Why cut down a cross?
Why would someone climb Carrauntoohil mountain with an angle grinder and cut down a five metre metal cross? What would have prompted such behaviour? Maybe they are opposed to the Christian faith, maybe they are avowed secularists who object to a religious symbol at the peak of Ireland’s highest mountain; maybe their reasons are much more personal, much more painful.
There is a moment in Ridley Scott’s 2005 epic film The Kingdom of Heaven where the character Balian—a crusader who has come to Jerusalem to defend the Holy City—sits on a hillside above the city, allegedly the hill of Calvary. Balian sits in the darkness and feels a complete lack of any sense of holiness. There is no sense of the presence of God in the place. Scott chose the title of the film carefully—the violence and the hatred perpetrated by the church and the crusaders contradicts everything that people might associate with heaven.

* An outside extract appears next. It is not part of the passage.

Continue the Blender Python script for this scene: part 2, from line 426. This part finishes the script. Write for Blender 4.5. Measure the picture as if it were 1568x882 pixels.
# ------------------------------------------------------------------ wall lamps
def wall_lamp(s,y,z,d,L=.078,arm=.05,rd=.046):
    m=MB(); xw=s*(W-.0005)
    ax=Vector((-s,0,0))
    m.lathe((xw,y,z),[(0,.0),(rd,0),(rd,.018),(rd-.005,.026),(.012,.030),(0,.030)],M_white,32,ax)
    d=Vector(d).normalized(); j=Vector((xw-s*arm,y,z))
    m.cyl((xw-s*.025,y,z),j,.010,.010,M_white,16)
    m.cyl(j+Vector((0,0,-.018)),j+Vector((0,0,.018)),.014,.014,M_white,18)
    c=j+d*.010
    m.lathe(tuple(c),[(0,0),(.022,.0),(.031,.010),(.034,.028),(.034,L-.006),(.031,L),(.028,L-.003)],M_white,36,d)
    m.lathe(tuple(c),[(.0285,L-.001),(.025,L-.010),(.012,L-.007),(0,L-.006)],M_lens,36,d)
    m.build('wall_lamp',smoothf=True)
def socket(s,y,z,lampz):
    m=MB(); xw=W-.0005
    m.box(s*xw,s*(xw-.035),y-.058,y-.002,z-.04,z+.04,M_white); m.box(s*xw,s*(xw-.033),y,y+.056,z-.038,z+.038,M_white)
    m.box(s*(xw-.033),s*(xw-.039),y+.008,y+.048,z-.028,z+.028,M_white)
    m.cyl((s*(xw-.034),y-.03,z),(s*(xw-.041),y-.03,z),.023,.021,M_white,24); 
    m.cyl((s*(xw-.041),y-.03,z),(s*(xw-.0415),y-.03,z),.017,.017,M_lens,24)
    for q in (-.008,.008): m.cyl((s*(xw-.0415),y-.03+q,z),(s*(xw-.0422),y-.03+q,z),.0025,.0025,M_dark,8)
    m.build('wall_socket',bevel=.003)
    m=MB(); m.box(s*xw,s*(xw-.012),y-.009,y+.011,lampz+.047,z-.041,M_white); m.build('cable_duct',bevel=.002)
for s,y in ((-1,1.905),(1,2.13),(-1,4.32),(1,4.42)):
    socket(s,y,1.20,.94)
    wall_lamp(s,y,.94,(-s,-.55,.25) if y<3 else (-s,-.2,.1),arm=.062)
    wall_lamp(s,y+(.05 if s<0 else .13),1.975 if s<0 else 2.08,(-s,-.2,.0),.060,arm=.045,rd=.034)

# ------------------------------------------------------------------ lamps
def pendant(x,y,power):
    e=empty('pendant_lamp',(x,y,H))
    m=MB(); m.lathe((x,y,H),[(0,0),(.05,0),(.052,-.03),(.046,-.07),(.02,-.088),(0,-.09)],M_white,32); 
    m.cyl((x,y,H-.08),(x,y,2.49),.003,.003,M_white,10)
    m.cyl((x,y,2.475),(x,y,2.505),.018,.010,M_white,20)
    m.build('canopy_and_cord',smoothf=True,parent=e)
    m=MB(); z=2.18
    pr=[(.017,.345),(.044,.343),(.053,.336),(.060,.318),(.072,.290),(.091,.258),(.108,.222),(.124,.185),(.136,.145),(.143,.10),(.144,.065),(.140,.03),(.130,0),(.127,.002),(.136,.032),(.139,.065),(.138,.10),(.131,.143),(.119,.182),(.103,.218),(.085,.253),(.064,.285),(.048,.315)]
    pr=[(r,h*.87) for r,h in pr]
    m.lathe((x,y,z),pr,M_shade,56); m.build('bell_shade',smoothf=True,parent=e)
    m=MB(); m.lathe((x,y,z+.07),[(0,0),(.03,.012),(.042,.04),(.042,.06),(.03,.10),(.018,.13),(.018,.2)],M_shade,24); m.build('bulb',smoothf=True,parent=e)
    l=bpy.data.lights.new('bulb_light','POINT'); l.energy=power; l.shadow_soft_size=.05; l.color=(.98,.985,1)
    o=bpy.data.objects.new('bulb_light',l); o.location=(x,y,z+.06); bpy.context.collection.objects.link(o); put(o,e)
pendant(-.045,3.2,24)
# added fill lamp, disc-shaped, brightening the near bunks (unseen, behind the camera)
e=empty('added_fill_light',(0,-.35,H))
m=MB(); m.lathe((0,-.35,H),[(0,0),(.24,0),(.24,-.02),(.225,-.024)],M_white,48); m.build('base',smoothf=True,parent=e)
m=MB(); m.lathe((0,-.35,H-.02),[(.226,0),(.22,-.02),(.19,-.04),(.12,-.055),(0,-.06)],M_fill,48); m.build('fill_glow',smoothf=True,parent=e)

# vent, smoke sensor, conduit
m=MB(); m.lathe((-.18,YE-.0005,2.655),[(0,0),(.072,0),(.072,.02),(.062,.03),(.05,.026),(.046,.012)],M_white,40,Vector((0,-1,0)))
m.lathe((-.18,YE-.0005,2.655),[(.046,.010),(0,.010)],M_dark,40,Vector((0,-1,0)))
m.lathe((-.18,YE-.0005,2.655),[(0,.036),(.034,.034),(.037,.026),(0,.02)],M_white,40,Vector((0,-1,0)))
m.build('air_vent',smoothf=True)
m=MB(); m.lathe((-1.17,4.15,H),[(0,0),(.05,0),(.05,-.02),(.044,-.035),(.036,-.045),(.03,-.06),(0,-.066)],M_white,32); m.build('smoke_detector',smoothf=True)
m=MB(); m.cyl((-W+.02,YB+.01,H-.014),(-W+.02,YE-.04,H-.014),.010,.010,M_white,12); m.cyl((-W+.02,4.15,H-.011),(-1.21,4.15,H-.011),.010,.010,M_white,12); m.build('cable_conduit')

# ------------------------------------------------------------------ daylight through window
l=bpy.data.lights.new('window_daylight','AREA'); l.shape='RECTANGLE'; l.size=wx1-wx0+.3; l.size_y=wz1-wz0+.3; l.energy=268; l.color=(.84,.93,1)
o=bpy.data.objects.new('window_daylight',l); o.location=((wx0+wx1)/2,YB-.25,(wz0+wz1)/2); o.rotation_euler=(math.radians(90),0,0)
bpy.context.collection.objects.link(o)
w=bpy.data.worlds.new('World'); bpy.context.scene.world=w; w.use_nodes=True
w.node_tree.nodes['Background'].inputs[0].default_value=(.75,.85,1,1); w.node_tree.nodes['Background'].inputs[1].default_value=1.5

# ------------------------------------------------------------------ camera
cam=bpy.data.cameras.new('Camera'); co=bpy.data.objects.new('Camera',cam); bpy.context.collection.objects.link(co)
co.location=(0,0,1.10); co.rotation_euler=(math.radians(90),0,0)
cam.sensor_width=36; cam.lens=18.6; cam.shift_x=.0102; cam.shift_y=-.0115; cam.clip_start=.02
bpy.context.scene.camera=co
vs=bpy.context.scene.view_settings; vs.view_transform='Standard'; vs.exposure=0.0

Even a superficial reading of a history of the crusades should persuade Christians that they were a dark episode in history, that they did nothing to promote faith in Jesus of Nazareth and a great deal to drive people away from anything that might be associated with Christianity. There is nothing whatsoever in the life and teaching of Jesus that would warrant the slaughter of Muslim communities, nothing that would say that the possession of particularly “holy places” was necessary to the faith (read Chapter 4 of Saint John’s Gospel and Jesus suggests quite the reverse, that “holy places” are quite unnecessary).
For the Muslim peoples who suffered at the hands of the crusaders, the cross must have come to symbolize fear, violence, bloodshed and death, it certainly was not a symbol of life and salvation.
Unless your community was one that suffered at the hands of the crusaders, they are probably not much more than a dim and distant memory, no more than figures in medieval tombs or images in stained glass windows, but what might the cross mean for people close to home in much more recent times?
The cross, a symbol of loving service, must have assumed very different meanings for those whose lives were scarred by the treatment they received at the hands of members of religious institutions. Read the Murphy and Ryan Reports, listen to the tales told by the survivors of institutional abuse, and imagine what the chief symbol used by those institutions might mean for some of them. Had any of us endured such pain, might we not be happy to see every such symbol removed?
Bizarrely, some of the social media reaction to the Carrauntoohil story has been to say, “Muslims would not put up with this, why should we?” It is a subtle piece of religious sectarianism that tries to suggest that the cutting down of a metal cross in Co Kerry somehow has something to do with the politics of the Middle East – a strange logic that has nothing to do with faith in Jesus.
Instead of asking who might have cut down the cross, why don’t commentators ask why they might have wanted to cut down the cross? It is a question that might prompt answers altogether more painful than accusations of “secularism”.